Inside the theater, guests rose for a standing ovation as the cast took the stage. Meryl Streep larked a lighthearted vision of Juliet, while Kevin Kline read opposite, as Romeo. Christopher Walken earned the most laughs as a sometimes Queens-inflected Mercutio, and Christine Baranski appeared as the nurse. Throughout the reading, flashing, fluorescent underbellies of passing planes reminded viewers they were sitting beneath the midsummer Manhattan sky.

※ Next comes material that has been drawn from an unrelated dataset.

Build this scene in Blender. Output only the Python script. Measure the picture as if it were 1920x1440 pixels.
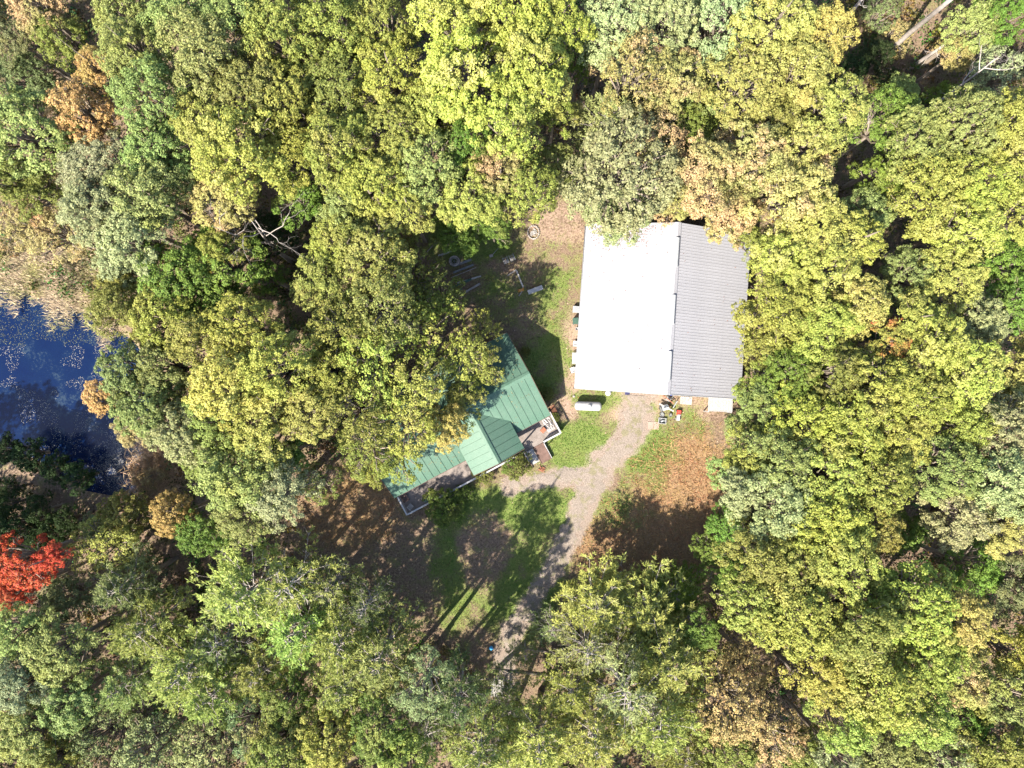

After the performance, we found Ethan Hawke. Asked what he would ask Shakespeare if he had one question, Mr. Hawke thought for several moments, before offering a response. “What happens when we die?” he concluded. Genius or cheeky (or both), we have not yet decided. We’ll give him the benefit of the doubt.
After the reading, guests returned to the Delacorte’s front lawn, and enjoyed dancing, desserts and drinks. “Can I get champagne and wine? Is that bad?” one guest asked her friend guiltily.
The clock neared midnight. The softball team had long since packed its bats (after yet another loss, it seemed), and the Great Lawn was quiet once more. The party at the Delacorte continued, however. With glasses in hand guests danced into night, ill-chosen spike heels sinking into the new summer sod.